What is depressing is the brutal, and in many cases embarrassing, level at which the climate debate is conducted. In any other field of science it is normal to have disagreements. Traditionally when this happens, one side or the other will eventually change their minds either through force of argument ("your logic is unassailable") or through reproducible experiment ("here is uncontrovertible evidence"). The argument may be vigorous, but it's almost never personal: the two sides can still go and enjoy a beer together even though they disagree.

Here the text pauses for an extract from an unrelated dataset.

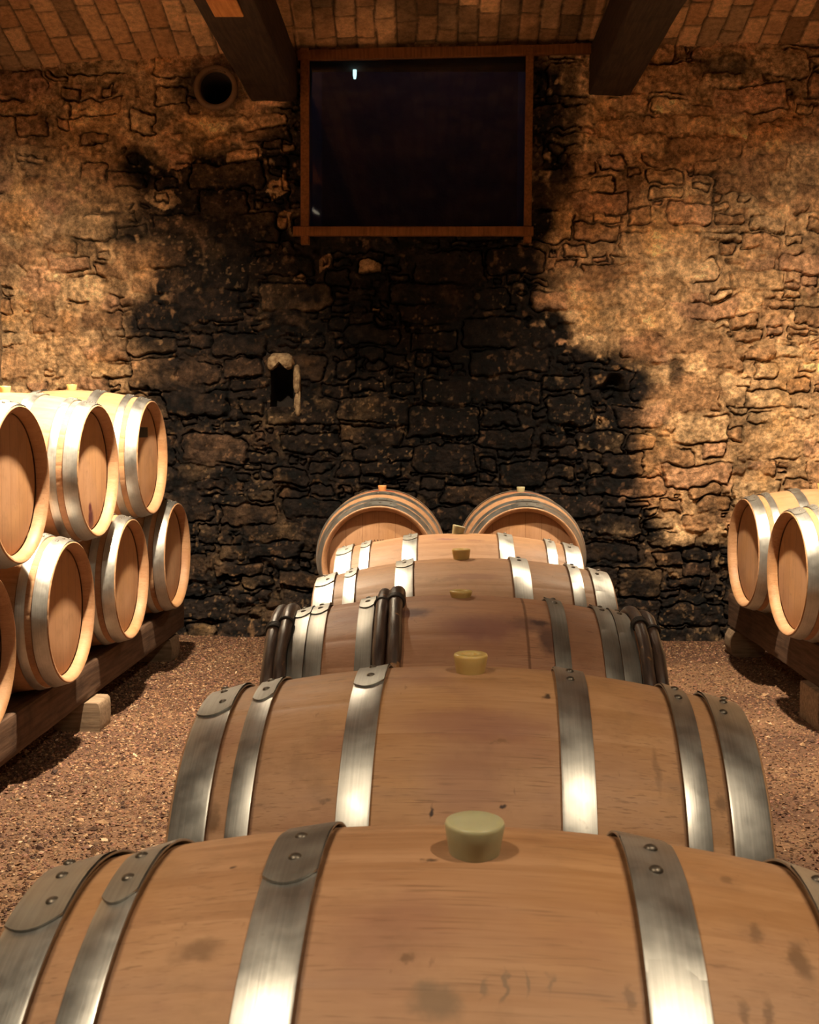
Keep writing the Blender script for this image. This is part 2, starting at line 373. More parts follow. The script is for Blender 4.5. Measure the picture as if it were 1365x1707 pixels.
# ------------------------------------------------------------------ back wall: coursed rubble, soot and weaker light painted into the middle
STONES = '-2.718 3.449 0.216 0.154 -;-2.298 3.37 0.197 0.075 -;-1.949 3.464 0.173 0.157 -;-2.701 3.067 0.195 0.089 -;-2.716 3.222 0.208 0.057 -;-2.302 3.152 0.199 0.135 -;-2.57 2.888 0.15 0.07 -;-2.204 2.91 0.19 0.08 -;-2.054 2.735 0.208 0.084 -;-1.852 2.98 0.102 0.07 c;-1.728 3.236 0.162 0.083 c;-1.288 3.239 0.222 0.095 c;-1.452 3.452 0.186 0.094 c;-1.766 3.378 0.106 0.059 c;-1.099 3.476 0.167 0.094 c;-0.997 3.307 0.065 0.067 c;-1.004 3.103 0.059 0.125 c;-1.259 3.032 0.12 0.073 d;-1.079 3.07 0.04 0.028 c;-1.079 2.987 0.041 0.04 c;-1.039 2.792 0.093 0.107 c;-2.826 2.79 0.087 0.06 -;-2.725 2.727 0.05 0.044 -;-2.525 2.645 0.211 0.074 -;-2.177 2.479 0.256 0.109 -;-2.823 2.514 0.079 0.064 -;-2.64 2.49 0.099 0.048 -;-2.663 2.378 0.242 0.065 -;-2.734 2.281 0.107 0.032 -;-2.752 2.18 0.099 0.053 -;-2.486 2.149 0.153 0.109 -;-2.722 1.938 0.153 0.142 -;-2.458 1.904 0.113 0.12 -;-2.174 2.073 0.15 0.065 -;-2.179 1.915 0.169 0.086 -;-2.325 1.716 0.232 0.107 -;-2.728 1.718 0.158 0.07 -;-2.074 2.275 0.126 0.081 -;-0.921 2.497 0.067 0.108 c;-0.749 2.566 0.045 0.064 c;-0.442 2.518 0.182 0.096 h;-0.476 2.342 0.14 0.06 d;-1.005 2.153 0.204 0.077 d;-0.652 2.121 0.142 0.109 d;-0.412 1.921 0.195 0.093 d;-0.402 2.218 0.067 0.052 h;-0.067 1.898 0.133 0.101 d;-0.212 1.697 0.174 0.096 d;-0.668 1.685 0.2 0.11 d;-1.098 2.281 0.11 0.06 d;-1.335 1.439 0.206 0.103 d;-1.185 1.235 0.234 0.095 d;-1.549 1.09 0.11 0.066 d;-1.309 1.083 0.103 0.058 d;-1.437 0.926 0.248 0.084 d;-1.542 0.699 0.179 0.129 d;-1.049 0.706 0.254 0.125 d;-1.325 0.456 0.34 0.094 d;-0.773 1.164 0.174 0.087 d;-0.966 0.978 0.191 0.067 d;-0.468 1.259 0.221 0.107 d;-1.251 0.27 0.207 0.072 d;1.475 3.446 0.228 0.129 -;1.955 3.43 0.215 0.113 -;2.244 3.188 0.212 0.137 -;1.814 3.18 0.197 0.09 -;1.438 3.216 0.16 0.078 -;1.102 3.062 0.176 0.122 -;1.519 3.007 0.249 0.083 -;2.262 2.978 0.076 0.041 -;2.475 2.943 0.096 0.128 -;2.279 2.862 0.106 0.067 -;2.532 3.18 0.065 0.09 -;2.054 2.972 0.09 0.063 -;1.973 2.833 0.189 0.077 -;1.155 2.846 0.195 0.071 -;1.04 3.306 0.198 0.09 -;2.453 3.446 0.103 0.113 -;1.882 2.98 0.07 0.063 -;2.398 2.709 0.117 0.075 -;2.172 2.526 0.213 0.099 -;2.496 2.436 0.091 0.08 -;2.308 2.269 0.236 0.072 -;2.06 2.144 0.188 0.1 -;2.435 2.088 0.154 0.054 -;2.173 1.945 0.244 0.085 -;2.54 1.922 0.094 0.068 -;1.12 2.17 0.233 0.129 -;1.608 2.161 0.186 0.114 -;1.58 2.374 0.163 0.084 -;1.917 2.339 0.147 0.064 -;0.883 2.536 0.184 0.072 -;1.244 2.551 0.159 0.074 -;1.026 2.387 0.324 0.062 -;0.778 2.141 0.094 0.076 -;1.64 1.764 0.163 0.087 -;2.035 1.76 0.195 0.093 -;2.453 1.741 0.146 0.089 -;1.661 1.919 0.236 0.069 -;1.908 2.708 0.258 0.068 -;1.785 2.526 0.099 0.06 -;2.054 1.556 0.133 0.059 -;2.414 1.558 0.199 0.075 -;2.042 1.393 0.113 0.098 -;2.272 1.384 0.108 0.1 h;2.527 1.322 0.102 0.154 -;1.631 1.253 0.191 0.139 -;1.675 1.462 0.144 0.059 -;1.852 1.022 0.214 0.103 -;1.603 0.915 0.179 0.103 -;1.782 0.797 0.204 0.124 -;2.054 1.145 0.108 0.066 -;2.271 1.163 0.103 0.094 h;1.777 0.578 0.228 0.082 d;1.709 0.384 0.251 0.074 d;1.128 1.169 0.167 0.082 d;1.23 0.888 0.192 0.054 d;1.117 1.474 0.04 0.037 c;1.632 0.414 0.04 0.041 h'
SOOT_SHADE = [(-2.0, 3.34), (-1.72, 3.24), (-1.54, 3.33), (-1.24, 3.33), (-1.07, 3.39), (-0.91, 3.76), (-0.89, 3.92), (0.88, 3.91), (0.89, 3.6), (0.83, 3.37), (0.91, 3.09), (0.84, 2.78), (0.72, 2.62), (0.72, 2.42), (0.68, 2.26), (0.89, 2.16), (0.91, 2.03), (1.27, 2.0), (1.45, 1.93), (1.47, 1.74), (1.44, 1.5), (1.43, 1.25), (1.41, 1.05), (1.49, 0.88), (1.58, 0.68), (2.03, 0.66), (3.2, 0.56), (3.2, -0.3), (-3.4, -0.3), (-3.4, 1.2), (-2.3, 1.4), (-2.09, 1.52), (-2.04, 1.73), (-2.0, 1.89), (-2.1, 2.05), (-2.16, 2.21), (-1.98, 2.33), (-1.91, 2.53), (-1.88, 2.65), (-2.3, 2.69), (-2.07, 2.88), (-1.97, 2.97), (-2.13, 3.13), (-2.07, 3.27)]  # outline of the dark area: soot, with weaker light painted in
WIN = (-.868, .612, 2.74, 3.90)          # x0, x1, z0, z1 of the window opening
NICHE = (-1.12, -.965, 1.575, 1.85)
PIPE = (-1.471, 3.69, .112)

def poly_sd(X, Z, P):
    d = np.full(X.shape, 1e9); inside = np.zeros(X.shape, bool)
    for k in range(len(P)):
        ax, az = P[k]; bx, bz = P[(k + 1) % len(P)]
        ex, ez = bx - ax, bz - az
        t = np.clip(((X - ax) * ex + (Z - az) * ez) / (ex * ex + ez * ez), 0, 1)
        d = np.minimum(d, np.hypot(X - ax - t * ex, Z - az - t * ez))
        c = ((az > Z) != (bz > Z)) & (X < (bx - ax) * (Z - az) / (bz - az + 1e-12) + ax)
        inside ^= c
    return np.where(inside, -d, d)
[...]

The climate debate does not work this way. Instead of dispassionate argument, deeply unpleasant rhetorical devices are the norm. Here's a list I've observed in common use:
- Pretend there is no debate. The matter is settled. Anyone who disagrees is either uninformed, deluded, or pushing some nefarious agenda.

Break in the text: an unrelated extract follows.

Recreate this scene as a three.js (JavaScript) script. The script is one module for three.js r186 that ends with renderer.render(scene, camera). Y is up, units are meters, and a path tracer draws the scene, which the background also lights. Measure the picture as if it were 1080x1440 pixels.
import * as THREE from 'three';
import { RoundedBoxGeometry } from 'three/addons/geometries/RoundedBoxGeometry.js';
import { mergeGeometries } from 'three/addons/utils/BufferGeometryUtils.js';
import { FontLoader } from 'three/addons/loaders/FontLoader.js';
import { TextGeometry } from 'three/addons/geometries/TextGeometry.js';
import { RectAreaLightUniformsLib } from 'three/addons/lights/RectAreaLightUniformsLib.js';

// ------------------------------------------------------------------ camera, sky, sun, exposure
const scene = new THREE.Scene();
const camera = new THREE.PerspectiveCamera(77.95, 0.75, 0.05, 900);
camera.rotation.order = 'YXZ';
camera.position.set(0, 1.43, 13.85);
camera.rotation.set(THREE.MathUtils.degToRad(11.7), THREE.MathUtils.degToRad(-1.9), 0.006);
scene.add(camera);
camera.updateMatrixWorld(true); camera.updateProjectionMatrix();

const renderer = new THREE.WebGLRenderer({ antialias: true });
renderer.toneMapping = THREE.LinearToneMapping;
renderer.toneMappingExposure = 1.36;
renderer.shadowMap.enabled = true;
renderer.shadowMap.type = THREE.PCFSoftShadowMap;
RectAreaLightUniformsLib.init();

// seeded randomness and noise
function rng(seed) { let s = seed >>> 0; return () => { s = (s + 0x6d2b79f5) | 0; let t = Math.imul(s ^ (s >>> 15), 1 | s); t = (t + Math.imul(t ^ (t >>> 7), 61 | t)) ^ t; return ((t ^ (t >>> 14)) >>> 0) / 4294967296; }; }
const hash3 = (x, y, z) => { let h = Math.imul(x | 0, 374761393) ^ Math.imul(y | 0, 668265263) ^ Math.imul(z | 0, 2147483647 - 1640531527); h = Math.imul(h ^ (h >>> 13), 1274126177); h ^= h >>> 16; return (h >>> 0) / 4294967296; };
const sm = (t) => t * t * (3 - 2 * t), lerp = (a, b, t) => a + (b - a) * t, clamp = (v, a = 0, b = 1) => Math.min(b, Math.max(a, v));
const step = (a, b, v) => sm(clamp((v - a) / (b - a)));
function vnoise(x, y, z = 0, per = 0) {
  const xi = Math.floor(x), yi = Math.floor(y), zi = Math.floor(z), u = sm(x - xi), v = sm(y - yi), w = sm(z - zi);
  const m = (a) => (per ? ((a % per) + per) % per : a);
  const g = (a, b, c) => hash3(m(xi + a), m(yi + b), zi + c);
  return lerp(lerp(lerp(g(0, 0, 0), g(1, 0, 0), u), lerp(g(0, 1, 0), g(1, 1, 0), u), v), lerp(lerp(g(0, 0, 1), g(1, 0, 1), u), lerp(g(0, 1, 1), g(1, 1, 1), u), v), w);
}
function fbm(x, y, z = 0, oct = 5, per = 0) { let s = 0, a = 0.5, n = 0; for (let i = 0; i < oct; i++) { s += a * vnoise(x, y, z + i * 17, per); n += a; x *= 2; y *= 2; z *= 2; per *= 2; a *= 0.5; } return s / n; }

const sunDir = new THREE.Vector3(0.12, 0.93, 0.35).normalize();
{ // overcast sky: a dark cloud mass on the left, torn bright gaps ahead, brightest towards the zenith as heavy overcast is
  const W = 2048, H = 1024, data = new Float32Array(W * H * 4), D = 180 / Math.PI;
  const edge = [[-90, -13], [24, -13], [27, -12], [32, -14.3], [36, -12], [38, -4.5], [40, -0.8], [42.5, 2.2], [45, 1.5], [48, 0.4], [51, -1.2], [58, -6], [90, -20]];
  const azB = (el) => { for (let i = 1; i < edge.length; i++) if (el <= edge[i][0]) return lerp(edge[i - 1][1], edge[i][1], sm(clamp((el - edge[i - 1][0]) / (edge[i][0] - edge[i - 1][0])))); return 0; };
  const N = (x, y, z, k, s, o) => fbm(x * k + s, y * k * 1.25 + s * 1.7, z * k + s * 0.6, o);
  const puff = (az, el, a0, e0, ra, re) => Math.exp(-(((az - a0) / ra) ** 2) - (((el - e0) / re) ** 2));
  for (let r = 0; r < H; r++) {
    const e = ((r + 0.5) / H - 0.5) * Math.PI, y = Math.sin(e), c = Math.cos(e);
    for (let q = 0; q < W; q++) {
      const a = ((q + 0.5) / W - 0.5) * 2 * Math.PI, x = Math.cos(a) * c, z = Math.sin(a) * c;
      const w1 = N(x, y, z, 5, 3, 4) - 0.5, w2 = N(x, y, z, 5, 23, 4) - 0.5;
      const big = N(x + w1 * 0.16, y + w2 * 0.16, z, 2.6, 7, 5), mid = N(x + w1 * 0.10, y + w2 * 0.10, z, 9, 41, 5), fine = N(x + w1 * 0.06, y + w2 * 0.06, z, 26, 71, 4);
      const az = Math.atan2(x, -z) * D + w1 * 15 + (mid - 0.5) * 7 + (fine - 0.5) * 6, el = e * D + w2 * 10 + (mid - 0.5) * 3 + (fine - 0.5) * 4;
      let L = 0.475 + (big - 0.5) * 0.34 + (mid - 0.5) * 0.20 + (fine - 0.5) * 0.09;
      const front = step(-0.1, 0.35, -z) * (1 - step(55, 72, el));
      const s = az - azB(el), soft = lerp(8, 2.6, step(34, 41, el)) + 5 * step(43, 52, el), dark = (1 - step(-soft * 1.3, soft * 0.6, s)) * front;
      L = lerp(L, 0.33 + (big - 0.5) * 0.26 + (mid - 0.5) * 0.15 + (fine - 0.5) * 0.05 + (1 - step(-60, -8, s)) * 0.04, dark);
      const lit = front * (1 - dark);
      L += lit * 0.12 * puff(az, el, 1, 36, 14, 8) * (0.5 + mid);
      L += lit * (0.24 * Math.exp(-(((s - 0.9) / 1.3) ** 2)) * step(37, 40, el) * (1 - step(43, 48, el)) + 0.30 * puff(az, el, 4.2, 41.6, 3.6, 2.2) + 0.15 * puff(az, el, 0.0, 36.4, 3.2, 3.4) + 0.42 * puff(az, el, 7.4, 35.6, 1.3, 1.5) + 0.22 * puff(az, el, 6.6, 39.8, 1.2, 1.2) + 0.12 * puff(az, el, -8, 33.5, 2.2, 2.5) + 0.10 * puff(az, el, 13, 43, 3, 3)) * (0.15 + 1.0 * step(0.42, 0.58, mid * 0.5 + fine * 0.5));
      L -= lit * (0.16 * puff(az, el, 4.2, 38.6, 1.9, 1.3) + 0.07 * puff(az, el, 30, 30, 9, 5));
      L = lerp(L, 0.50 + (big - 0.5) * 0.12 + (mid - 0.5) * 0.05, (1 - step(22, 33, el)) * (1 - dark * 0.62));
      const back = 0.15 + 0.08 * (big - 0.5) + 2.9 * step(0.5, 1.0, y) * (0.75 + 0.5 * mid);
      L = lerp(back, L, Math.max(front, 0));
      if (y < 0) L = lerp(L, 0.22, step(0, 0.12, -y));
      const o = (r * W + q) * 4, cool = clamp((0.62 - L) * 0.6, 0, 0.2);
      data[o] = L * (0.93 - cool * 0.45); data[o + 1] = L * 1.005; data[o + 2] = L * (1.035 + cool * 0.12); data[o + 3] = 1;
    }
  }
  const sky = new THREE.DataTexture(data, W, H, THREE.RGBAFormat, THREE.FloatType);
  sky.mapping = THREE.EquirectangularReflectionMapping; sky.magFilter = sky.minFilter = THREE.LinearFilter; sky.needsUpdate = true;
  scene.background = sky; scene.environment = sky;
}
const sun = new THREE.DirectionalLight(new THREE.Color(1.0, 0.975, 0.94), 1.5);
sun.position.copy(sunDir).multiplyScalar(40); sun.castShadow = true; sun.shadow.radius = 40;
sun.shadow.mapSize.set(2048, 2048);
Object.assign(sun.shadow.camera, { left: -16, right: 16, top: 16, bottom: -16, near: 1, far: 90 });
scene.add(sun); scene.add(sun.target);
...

- Dismissing an argument simply because of who advanced it (ad hominem attacks are everywhere).
- Compare the other side to some unpleasant group: if you disagree, then you're a denialist.
- Question the intelligence and/or integrity of anyone who is not convinced.

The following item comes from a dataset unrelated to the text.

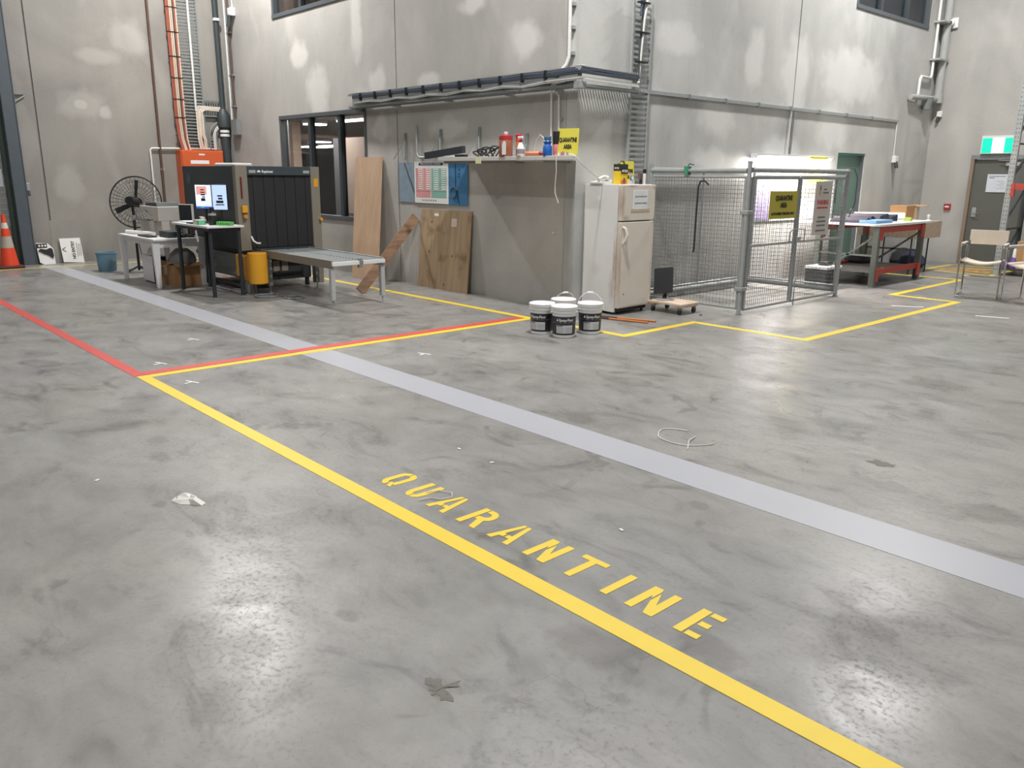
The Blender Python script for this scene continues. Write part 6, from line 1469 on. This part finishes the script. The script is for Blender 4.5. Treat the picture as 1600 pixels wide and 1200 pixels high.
block('grey_carton', 'pale grey carton on the rack at the frame edge', 'box', (-4.40, 16.66, 0.402), (-3.9, 17.0, 0.62), mat('carton_grey', (190, 196, 204), 0.6))

def chair(x, y, rz, label):
    t = thing('tubular_chair', label, 'chair', (x, y, 0), 'chrome tube chairs by the exit', rz)
    L = dict(local=True); W_ = 0.27; r_ = 0.012
    cv = mat('canvas_beige', (216, 204, 188), 0.8)
    # two sled loops joined front and back, arms on top
    for s_ in (-1, 1):
        mb = MB().tube([(s_ * W_, -0.24, 0.50), (s_ * W_, -0.25, 0.74), (s_ * W_, -0.22, 0.77), (s_ * W_, 0.20, 0.77), (s_ * W_, 0.24, 0.74), (s_ * W_, 0.25, 0.06), (s_ * W_, 0.22, 0.025), (s_ * W_, -0.20, 0.025), (s_ * W_, -0.24, 0.06), (s_ * W_, -0.24, 0.5)], r_, 8)
        mb.build('side_frame', chrome, t, local=True)
        MB().box((s_ * W_, -0.02, 0.792), (0.04, 0.36, 0.018)).build('armrest', white_m, t, 0.006, local=True)
        MB().tube([(s_ * (W_ - 0.03), 0.22, 0.52), (s_ * (W_ - 0.03), 0.26, 0.98)], r_, 8).build('back_post', chrome, t, local=True)
    MB().tube([(-W_, -0.22, 0.028), (W_, -0.22, 0.028)], r_, 8).build('cross_bar', chrome, t, local=True)
    MB().tube([(-W_, 0.22, 0.028), (W_, 0.22, 0.028)], r_, 8).build('cross_bar', chrome, t, local=True)
    MB().tube([(-W_, 0.25, 0.28), (W_, 0.25, 0.28)], r_, 8).build('cross_bar', chrome, t, local=True)
    MB().tube([(-W_, -0.24, 0.70), (W_, -0.24, 0.70)], r_, 8).build('cross_bar', chrome, t, local=True) if False else None
    n_ = 8; vs = []; fs = []
    for j in range(n_ + 1):
        u = j / n_; z_ = 0.56 - 0.05 * math.sin(PI * u)
        for yy in (-0.22, 0.20):
            vs += [(-W_ + 0.01 + u * (2 * W_ - 0.02), yy, z_), (-W_ + 0.01 + u * (2 * W_ - 0.02), yy, z_ - 0.02)]
    for j in range(n_):
        a_ = 4 * j; b2 = a_ + 4
        fs += [(a_, a_ + 2, b2 + 2, b2), (a_ + 1, b2 + 1, b2 + 3, a_ + 3), (a_, b2, b2 + 1, a_ + 1), (a_ + 2, a_ + 3, b2 + 3, b2 + 2)]
    fs += [(0, 1, 3, 2), (4 * n_, 4 * n_ + 2, 4 * n_ + 3, 4 * n_ + 1)]
    MB().add(vs, fs, True).build('seat', cv, t, local=True)
    MB().bb((-W_ + 0.02, 0.235, 0.76), (W_ - 0.02, 0.25, 0.97)).build('backrest', cv, t, 0.004, local=True)
    return t
chair(-4.15, 13.2, math.radians(10), 'beige and chrome tube chair standing before the exit door')
chair(-3.45, 13.1, math.radians(-14), 'beige and chrome tube chair cut by the picture edge')

# ================================================================ LITTER ON THE FLOOR
def crumple(name, label, cat, x, y, pts, m, hgt, seed):
    rnd = random.Random(seed); n_ = len(pts)
    vs = [(x + u, y + v, 0.001) for u, v in pts]
    inner = [(x + u * 0.55 + rnd.uniform(-.01, .01), y + v * 0.55 + rnd.uniform(-.01, .01), hgt * rnd.uniform(0.25, 1)) for u, v in pts]
    cx_, cy_ = sum(p[0] for p in pts) / n_, sum(p[1] for p in pts) / n_
    vs += inner + [(x + cx_, y + cy_, hgt * 0.5)]
    fs = []
    for k_ in range(n_):
        l = (k_ + 1) % n_
        fs += [(k_, l, n_ + l), (k_, n_ + l, n_ + k_), (n_ + k_, n_ + l, 2 * n_)]
    return tag(MB().add(vs, fs).build(name, m), label, cat)
crumple('crumpled_film', 'crumpled pale plastic film on the open floor', 'litter', -4.13, 1.42, [(-0.09, -0.01), (-0.05, -0.045), (0.03, -0.03), (0.07, 0.01), (0.12, 0.05), (0.10, 0.08), (0.03, 0.06), (-0.02, 0.08), (-0.07, 0.06)], mat('film_pale', (214, 214, 208), 0.35), 0.035, 3)
crumple('tape_scrap', 'torn grey tape scrap stuck to the near floor', 'litter', -1.93, 1.45, [(-0.085, 0.0), (-0.06, -0.02), (-0.045, -0.018), (-0.02, -0.032), (-0.005, -0.022), (0.0, -0.04), (0.012, -0.042), (0.014, -0.025), (0.035, -0.022), (0.05, -0.036), (0.06, -0.022), (0.085, -0.008), (0.07, 0.004), (0.05, 0.006), (0.02, 0.008), (0.006, 0.004), (0.01, 0.03), (0.018, 0.055), (0.035, 0.06), (0.015, 0.064), (0.008, 0.085), (0.0, 0.06), (0.002, 0.03), (-0.015, 0.012), (-0.03, 0.02), (-0.04, 0.038), (-0.055, 0.03), (-0.06, 0.014), (-0.075, 0.016)], mat('tape_grey', (112, 110, 104), 0.7, var=0.2, scale=60), 0.004, 5)
crumple('tape_scrap', 'square grey residue patch beyond the grey stripe', 'litter', -1.93, 4.85, [(-0.085, -0.02), (-0.05, -0.035), (-0.02, -0.03), (0.01, -0.06), (0.05, -0.045), (0.06, -0.02), (0.095, -0.01), (0.08, 0.01), (0.09, 0.04), (0.05, 0.035), (0.03, 0.05), (0.0, 0.035), (-0.02, 0.05), (-0.05, 0.045), (-0.045, 0.01)], mat('tape_grey', (112, 110, 104), 0.7, var=0.2, scale=60), 0.003, 6)
tag(MB().tube([(-3.02 + 0.20 * math.cos(q) * (1 + 0.1 * math.sin(3 * q)), 4.34 + 0.15 * math.sin(q), 0.005) for q in [PI * 0.62 + i * PI / 12 for i in range(19)]], 0.0035, 5).build('white_strap', cable_w), 'large open loop of white strapping beyond the grey stripe', 'strap')
tag(MB().tube([(-2.98, 4.42, 0.004), (-2.95, 4.3, 0.012), (-2.86, 4.16, 0.004)], 0.0035, 5).build('white_strap', cable_w), 'short piece of white strapping crossing the open loop', 'strap')
tag(MB().tube([(-3.37, 2.46, 0.008), (-3.34, 2.53, 0.008), (-3.27, 2.56, 0.008), (-3.22, 2.52, 0.008), (-3.24, 2.46, 0.008), (-3.29, 2.43, 0.008), (-3.31, 2.36, 0.008)], 0.003, 5).build('cable_tie_loop', cable_w), 'small white cable tie loop lying on the stencilled letters', 'cable tie')
for i, (x_, y_, lb) in enumerate(((-7.48, 2.49, 'white tape tick just inside the red corner'), (-8.39, 3.15, 'white tape scrap between red line and grey stripe'), (-6.62, 2.44, 'white tape tick just inside the yellow corner'), (-6.26, 4.57, 'white paper scrap right of the crossing lines'))):
    mb = MB().bar((x_ - 0.07, y_ - 0.02, 0.002), (x_ + 0.07, y_ + 0.03, 0.002), 0.018, 0.002).bar((x_, y_ + 0.01, 0.003), (x_ + 0.03, y_ - 0.07, 0.003), 0.016, 0.002)
    tag(mb.build('tape_tick', paper), lb, 'tape')
for i, (a_, b2, lb) in enumerate((((-4.62, 11.32), (-4.28, 11.55), 'thin white floor dash nearer the cage'), ((-3.56, 11.35), (-3.2, 11.45), 'thin white floor dash nearer the chairs'))):
    tag(MB().bar((*a_, 0.001), (*b2, 0.001), 0.04, 0.0018).build('floor_dash', paper), lb, 'floor line')
for i, (x_, y_, lb) in enumerate(((-3.83, 3.06, 'tiny white scrap above the letter Q'), (-3.5, 3.05, 'tiny white scrap above the letter U'), (-4.75, 1.17, 'pale sliver near the crumpled film'), (-2.35, 2.9, 'tiny pale chip beyond the letter T'))):
    tag(MB().box((x_, y_, 0.003), (0.025, 0.012, 0.004), rz=i).build('scrap', paper), lb, 'litter')
for o in list(bpy.data.objects):
    if '_org' in o: del o['_org']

- Appeal to authority (which is apparently infallible).
- You are not a climate scientist (and apparently therefore incapable of understanding or criticising any aspect of any climate science work).
- Withholding of data and/or code so that results cannot be reproduced.
- Censorship of critical commentary (thereby presenting a one-sided view of the debate).
- There is a concensus. (I know of no other field where this argument would be advanced with a straight face.)